The veteran actor has experience on the stage, in voice acting and has recently moved toward television, where he says he and Smith are fortunate to be riding a new TV wave.

"We're both kind of coming into our own in the TV world at a time when TV is turning into something it's never been," Bobb said.

"They're starting to figure out that it's kind of flip-flopped. The movie business is starting to be more mainstream, and TV is where you can really write and explore characters."

Since the switch, Bobb has had small roles in House of Cards, Boardwalk Empire and even The Wolf of Wall Street, and has worked with fellow theater man Kevin Spacey. But his large role in The Knick is the highlight of his career.

"It blew my mind," he said. "I couldn't even believe I got that role."

For Bobb, the transition from stage to screen was a necessity. But he said his time at Otterbein and in various professions prepared him well.

"The basic tenets and principles of how to create a role all come from the same kind of place," he said. "But (at Otterbein)I didn't think, 'I need to focus on this or that.' I just tried to learn the process the best I could.

"It doesn't take very much time in the real world to realize that if you want to make any money in this, you've got to be in front of a camera."

Hilliard Darby graduate Smith had a different path.

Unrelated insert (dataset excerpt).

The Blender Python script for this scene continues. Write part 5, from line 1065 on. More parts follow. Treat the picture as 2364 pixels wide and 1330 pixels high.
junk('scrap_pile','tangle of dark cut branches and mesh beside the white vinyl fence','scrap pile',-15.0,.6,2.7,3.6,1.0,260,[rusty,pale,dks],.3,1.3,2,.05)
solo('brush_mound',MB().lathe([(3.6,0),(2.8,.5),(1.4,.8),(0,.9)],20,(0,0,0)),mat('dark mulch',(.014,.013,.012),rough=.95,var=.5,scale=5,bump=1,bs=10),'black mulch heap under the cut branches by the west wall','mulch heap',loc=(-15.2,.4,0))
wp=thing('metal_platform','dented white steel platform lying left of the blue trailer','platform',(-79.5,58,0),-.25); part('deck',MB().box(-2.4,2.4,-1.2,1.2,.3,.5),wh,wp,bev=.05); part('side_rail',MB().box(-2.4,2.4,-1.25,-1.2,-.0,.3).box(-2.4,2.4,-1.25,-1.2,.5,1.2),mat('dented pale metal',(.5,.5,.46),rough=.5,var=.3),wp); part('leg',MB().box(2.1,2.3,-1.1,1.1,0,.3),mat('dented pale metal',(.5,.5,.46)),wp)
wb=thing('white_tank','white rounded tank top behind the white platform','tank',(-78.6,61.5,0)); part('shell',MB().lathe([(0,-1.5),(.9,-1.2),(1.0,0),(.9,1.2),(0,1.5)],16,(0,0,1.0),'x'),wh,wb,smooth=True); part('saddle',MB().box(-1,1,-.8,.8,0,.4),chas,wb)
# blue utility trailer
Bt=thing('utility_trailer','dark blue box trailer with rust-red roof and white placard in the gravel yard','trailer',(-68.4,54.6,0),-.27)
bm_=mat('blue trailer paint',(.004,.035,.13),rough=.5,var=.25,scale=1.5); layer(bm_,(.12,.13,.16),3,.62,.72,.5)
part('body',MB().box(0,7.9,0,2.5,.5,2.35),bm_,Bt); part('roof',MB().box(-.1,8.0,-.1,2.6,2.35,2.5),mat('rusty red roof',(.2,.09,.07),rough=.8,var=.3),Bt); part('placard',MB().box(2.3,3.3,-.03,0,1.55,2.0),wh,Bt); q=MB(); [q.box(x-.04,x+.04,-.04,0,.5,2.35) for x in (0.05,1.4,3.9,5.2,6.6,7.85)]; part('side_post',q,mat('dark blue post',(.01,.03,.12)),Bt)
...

He moved to New York after he left Otterbein, and did a combination of theater and odd jobs -- like nannying and organizing closets -- to pay the bills.

But when he got a break in the HBO miniseries Olive Kitteridge, he started focusing on screen work, and was in two films shortly after. He said his experience in smaller theaters prepared him well.

"Most of the shows I did at Otterbein were plays in smaller theaters," he said. "Professionally, most of my work has been in smaller, off-Broadway theater. ... When it's a small space, you're able to portray a human being more naturally. It can be an experience."

Smith said his role as Edward Nygma -- who eventually will become The Riddler -- in Fox's Gotham, a Batman prequel debuting this weekend, is a dream job.

"I'm not evil or doing anything bad yet," he laughed. "I'm just a young guy in his job. He's mathematically minded, loves wordplay, loves solving things. He's brilliant at his job, and he knows it.

"You just see him get mistreated and misunderstood. ... I get to start pretty far away from doing bad things, which is nice."

Gotham's 16-episode season premiers soon, and could be extended to a longer run with success. Meanwhile, Bobb's The Knick was already picked up for a second season before premiering in August.

For both men, it's an exciting time to be an actor. And while both have high aspirations, neither of them is sure what the future holds.

"I don't know what will happen next, I really have no idea," Bobb said. "There have been moments where that's a scary thing to say. But that's not really the situation any more. It's an unknown that I have sort of a smiley face under."